Wednesday, November 12, 2008

The Real and long winded story of the Kaveri Trail Marathon

The reason why I am writing about the Kaveri Trail Marathon (KTM) before the Bombay Marathon is because of the recency effect. I also think I might have romanticized the Mumbai Marathon a little, in my head. And a romanticized version might make this 'real' thing so mundane that you might not even want to read about it.

It has been about 10 days since the KTM now. But it seems that it happened a long time back. It might be because I have been off running in a way since the marathon. Clock roughly 25Km since that Sunday when I drove down to Srirangapatnam. Yes, the same Srirangapatnam where the story of 'Sher-e-Mysore Tipu Sultan' took place. Do you remember the DD serial?

This was supposed to be a tough marathon. For me the toughest part would still be getting up at 3 in the morning and start the ~ 140Km drive at 4:00am. I think I would have cursed Shantanu atleast a few times for volunteering me as one of the drivers. I mean, I would have normally liked this kind of long drive, but at 4 in the morning it was a big struggle. Against the onslaught of the headlights and my own sleep. So after a few anxious moments, for the fellow runners in the car, we were at the starting point.

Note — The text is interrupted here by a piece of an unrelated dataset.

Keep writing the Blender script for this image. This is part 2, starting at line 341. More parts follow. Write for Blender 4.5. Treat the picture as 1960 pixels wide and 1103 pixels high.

Somehow, the usual anxiety before an organized Race was missing. I guess it was because it was an RFL event. Another reason might be that this was supposed to be a ramp-up for the Ultra. I will post a detailed log on that in a couple of weeks.

The sky was clear. And that was scary. On a race day, I would always trade in a sunny day for an overcast sky. But as usual, the dice was loaded from the start! It was pleasantly muggy. And I thought to myself, this is close to Mysore so it should not be warm in the day. I did not have to wait for long to realize how wrong I was!

So there we were, almost unaware of what the course had in store for us. Off at the starting point. I chatted with Deepak for a while to realize that he is also trying for the 12-in-12 (Twelve marathons in twelve months) ala Bhaskar. This was his fourth marathon in as many months. And Bhaskar was trying for this 3-in-3. For me it was the 2-in-10 ;)

This was where I stopped a couple of weeks back. I started typing this piece and then I stopped because of the usual distractions. And then with the Ultra looming large over the coming weekend. I thought that I need to finish it.

The first 21Km were easy. They always are. You and your fellow runners are in a chatty mood. You keep talking to someone or the other depending on who is keeping pace with you (or with people that you are able to keep pace with). I think I was on my own after the fifteenth kilometer. The heat hit me around the 22nd Km mark when I started looking for the water station and it was still a good km away. But I think I was still in good shape till the 29th. The Sun was spewing fire by then and there were no trees in sight. It was very muggy, humid and completely unbearable. There were green fields but they were only to be good backgrounds for photographs. And at that point, I think few runners would have been able to muster a smile. So after struggling for the next 3 Km which was a small loop, I came back to the water station where I applied a lot of pain relieving spray.

And then it was just about getting one foot to go forward after the other for a long time. The water stations on the return leg seemed to have disappeared. I felt that the law of physics governing the time-distance continuum had failed. The number of runners on the return leg were fewer. I saw a lot of regulars stopping and taking a break. I was very tempted. Then I heard Amrita calling that there were just another 5 Km to go. I felt proud of myself. The last 7Km just flew by!! 'You rock!', I told myself. But a few minutes down the line, I saw the '6Km to go' mark. I cannot explain my disappointment.

'You suck!', I told myself.

I did not carry a timer with me. I never do. I like to depend on other runners for an indication of the timing. At times I hear, You are going strong' and at times, 'Are you all right?'

Today, I mean the day of the Kaveri Marathon, I was getting the strong comment most of the time. Especially on the return leg.

Yet, I was wondering if it were ever going to end. I was focussed but it was becoming incredibly difficult to keep the focus intact.

And then I saw Ashok. He had completed this marathon in a relatively inhuman time of 3hrs 20min and was sautnering on the track. I asked him, 'How much to go?' I got an answer that told me that the end was just another 100m away.

I did what I usually do when only 100m is left. Put the engine on full throttle and start sprinting. But it seems that the 100m expression was just figurative. The finishing line was atleast another 300m away. Those '100m' were the longest 100m ever. But I did finish the race with a flourish.

I hope I do that the will and the energy to do an encore in the 50Km run coming up this weekend!

PS: Do check out the photographs by Sudhir. Mind you, that the course looks beautiful only in photographs. Its extremely cruel otherwise!